**EXERCISE REQUIREMENTS:** Look for the word "this" in each line and report the count of matching lines, with nothing added.
---------------
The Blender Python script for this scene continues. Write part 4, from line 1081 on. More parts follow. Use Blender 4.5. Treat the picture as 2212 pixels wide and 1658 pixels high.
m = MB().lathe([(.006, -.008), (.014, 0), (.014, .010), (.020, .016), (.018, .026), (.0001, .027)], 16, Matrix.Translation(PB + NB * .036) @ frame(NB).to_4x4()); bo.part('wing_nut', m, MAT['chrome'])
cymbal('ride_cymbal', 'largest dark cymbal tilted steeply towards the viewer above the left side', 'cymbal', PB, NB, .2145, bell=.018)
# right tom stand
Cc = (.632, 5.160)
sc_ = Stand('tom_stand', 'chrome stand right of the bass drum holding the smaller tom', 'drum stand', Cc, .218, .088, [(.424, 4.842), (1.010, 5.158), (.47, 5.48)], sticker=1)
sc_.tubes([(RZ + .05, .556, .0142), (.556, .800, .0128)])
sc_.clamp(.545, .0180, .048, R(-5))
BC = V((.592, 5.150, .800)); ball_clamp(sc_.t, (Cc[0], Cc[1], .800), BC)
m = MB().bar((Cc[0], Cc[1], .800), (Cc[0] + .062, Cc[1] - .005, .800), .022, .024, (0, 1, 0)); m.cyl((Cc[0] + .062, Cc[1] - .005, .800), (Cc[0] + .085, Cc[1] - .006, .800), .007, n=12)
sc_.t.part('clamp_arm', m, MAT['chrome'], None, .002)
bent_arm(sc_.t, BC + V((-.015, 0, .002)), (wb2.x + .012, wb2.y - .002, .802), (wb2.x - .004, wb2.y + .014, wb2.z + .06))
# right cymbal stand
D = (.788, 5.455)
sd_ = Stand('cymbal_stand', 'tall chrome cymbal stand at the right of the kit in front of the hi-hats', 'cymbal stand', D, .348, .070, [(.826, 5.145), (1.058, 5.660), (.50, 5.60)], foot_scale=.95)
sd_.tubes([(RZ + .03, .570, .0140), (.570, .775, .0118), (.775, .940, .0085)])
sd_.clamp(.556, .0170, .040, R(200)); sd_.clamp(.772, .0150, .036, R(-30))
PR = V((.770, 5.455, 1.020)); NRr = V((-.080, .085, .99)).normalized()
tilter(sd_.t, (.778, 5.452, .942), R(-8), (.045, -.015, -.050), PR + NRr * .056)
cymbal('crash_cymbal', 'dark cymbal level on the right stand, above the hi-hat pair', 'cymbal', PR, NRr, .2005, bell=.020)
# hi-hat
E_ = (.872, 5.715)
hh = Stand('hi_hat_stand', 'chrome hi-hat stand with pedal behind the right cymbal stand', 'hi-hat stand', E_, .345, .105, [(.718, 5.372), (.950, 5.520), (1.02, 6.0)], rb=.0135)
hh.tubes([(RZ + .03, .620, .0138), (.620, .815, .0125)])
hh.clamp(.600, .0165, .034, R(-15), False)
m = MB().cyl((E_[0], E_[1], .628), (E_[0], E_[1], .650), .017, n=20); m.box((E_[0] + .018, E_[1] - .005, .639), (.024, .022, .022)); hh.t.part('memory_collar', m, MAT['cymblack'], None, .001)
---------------
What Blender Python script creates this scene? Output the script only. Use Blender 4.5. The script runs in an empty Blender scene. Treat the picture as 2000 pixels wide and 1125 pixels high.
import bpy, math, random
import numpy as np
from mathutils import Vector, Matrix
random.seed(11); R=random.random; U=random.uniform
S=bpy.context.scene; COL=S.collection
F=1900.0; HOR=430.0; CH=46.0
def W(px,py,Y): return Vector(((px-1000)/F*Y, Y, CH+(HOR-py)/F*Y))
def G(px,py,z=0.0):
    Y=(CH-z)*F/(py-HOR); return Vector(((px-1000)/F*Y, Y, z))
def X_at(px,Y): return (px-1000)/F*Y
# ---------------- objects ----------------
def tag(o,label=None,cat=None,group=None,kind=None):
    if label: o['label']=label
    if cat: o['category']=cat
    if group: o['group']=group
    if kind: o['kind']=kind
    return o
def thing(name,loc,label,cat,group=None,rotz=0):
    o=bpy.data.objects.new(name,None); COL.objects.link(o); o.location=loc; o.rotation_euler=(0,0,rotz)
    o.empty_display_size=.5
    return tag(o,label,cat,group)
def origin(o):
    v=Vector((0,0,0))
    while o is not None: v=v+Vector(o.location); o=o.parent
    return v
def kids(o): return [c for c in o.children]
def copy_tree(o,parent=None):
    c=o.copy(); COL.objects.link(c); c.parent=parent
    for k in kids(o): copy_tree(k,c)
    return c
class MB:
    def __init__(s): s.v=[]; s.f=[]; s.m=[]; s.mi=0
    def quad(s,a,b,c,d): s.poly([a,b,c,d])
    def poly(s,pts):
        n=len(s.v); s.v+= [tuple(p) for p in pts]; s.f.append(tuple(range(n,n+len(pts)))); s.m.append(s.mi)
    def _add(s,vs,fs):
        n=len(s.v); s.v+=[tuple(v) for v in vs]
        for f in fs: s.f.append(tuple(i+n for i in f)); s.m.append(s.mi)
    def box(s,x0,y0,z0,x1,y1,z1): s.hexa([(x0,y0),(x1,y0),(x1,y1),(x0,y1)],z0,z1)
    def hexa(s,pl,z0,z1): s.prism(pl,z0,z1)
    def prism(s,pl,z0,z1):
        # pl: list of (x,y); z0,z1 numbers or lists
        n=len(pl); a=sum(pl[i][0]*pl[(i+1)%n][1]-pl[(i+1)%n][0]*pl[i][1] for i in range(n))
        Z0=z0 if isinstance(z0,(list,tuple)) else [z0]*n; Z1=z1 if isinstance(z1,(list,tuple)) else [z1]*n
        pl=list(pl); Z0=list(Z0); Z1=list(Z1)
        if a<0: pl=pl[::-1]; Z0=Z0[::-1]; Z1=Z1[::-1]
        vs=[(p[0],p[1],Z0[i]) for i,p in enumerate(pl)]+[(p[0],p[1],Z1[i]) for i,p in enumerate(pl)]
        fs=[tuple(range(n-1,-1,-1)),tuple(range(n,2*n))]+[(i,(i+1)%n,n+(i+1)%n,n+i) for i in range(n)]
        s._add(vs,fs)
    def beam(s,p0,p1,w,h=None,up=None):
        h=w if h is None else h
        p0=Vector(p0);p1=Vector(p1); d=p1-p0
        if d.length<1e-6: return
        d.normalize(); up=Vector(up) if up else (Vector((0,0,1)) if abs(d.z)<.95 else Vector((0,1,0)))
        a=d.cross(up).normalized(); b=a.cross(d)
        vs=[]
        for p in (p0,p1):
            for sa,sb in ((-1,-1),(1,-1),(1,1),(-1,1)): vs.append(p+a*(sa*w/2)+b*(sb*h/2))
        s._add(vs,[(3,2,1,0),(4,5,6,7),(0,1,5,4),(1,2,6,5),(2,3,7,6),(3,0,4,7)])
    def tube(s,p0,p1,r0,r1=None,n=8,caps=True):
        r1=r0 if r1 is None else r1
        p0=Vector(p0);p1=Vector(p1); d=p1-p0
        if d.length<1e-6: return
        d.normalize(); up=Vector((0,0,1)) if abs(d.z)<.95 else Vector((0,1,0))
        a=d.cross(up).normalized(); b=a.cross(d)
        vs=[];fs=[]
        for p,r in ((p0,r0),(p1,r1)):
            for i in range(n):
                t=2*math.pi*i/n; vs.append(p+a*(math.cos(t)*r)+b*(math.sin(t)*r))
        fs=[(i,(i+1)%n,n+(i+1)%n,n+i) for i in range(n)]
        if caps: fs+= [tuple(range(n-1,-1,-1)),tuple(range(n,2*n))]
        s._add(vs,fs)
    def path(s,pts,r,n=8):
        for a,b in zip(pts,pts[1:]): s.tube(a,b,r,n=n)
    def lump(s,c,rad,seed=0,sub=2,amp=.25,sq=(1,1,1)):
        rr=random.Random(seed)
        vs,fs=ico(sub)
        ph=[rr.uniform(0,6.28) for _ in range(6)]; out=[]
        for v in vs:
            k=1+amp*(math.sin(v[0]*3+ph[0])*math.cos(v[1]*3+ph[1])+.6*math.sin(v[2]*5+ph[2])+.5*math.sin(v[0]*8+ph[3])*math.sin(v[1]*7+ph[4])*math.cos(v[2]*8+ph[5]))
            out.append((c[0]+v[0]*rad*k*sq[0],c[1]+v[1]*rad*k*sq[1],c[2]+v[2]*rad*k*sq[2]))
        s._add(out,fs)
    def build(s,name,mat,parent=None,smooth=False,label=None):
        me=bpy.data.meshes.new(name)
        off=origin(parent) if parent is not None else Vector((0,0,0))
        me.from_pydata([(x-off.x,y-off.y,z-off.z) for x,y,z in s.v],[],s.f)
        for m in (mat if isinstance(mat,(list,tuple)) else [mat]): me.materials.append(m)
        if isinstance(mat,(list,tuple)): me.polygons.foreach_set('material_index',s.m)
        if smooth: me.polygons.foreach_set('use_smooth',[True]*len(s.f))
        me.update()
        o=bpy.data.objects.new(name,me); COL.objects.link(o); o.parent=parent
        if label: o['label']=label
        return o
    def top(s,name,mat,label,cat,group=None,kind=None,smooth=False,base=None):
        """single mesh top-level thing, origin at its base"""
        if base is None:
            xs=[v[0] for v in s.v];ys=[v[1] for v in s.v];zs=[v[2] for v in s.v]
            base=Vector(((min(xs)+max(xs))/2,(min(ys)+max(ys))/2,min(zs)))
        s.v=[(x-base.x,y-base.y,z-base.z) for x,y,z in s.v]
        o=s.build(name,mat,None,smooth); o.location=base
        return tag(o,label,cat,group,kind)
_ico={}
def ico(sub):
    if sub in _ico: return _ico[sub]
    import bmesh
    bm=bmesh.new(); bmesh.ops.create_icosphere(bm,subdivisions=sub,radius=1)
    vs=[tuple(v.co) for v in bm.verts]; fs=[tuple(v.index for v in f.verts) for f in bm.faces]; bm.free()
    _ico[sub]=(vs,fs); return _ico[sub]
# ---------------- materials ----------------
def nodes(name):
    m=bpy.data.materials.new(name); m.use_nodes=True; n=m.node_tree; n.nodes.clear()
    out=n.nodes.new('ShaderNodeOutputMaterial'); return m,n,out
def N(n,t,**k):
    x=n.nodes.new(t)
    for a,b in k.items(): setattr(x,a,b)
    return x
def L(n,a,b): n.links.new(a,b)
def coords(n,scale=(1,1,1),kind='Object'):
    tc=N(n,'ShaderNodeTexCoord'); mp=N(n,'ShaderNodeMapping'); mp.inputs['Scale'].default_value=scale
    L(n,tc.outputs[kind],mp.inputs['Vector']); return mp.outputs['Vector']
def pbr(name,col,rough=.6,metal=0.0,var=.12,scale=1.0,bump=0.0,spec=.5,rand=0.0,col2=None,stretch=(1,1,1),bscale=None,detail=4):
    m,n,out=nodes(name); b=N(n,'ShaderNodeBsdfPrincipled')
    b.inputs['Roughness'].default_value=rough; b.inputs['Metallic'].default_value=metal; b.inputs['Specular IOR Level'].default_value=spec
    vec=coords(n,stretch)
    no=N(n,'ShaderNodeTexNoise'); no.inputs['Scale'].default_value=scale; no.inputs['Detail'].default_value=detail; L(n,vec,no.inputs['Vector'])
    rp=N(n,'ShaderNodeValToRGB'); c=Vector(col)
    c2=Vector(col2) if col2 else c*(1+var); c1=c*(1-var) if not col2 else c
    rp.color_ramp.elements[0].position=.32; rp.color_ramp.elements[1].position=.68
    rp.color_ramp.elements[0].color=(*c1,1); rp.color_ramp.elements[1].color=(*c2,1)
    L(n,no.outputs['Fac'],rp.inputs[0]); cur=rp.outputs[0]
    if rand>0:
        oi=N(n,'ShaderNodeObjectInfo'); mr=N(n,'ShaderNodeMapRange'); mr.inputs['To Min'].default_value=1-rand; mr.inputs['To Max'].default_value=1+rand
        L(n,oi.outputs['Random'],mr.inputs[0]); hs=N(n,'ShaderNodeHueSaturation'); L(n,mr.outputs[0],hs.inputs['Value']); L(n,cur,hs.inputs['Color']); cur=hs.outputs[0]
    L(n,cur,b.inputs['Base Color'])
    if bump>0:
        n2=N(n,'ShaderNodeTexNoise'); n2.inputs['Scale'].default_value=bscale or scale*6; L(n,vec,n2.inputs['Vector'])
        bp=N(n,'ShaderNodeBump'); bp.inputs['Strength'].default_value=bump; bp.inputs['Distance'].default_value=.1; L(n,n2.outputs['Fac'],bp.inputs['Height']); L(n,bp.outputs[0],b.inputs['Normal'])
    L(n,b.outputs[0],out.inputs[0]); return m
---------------
**RESULT OF THE EXERCISE:** 2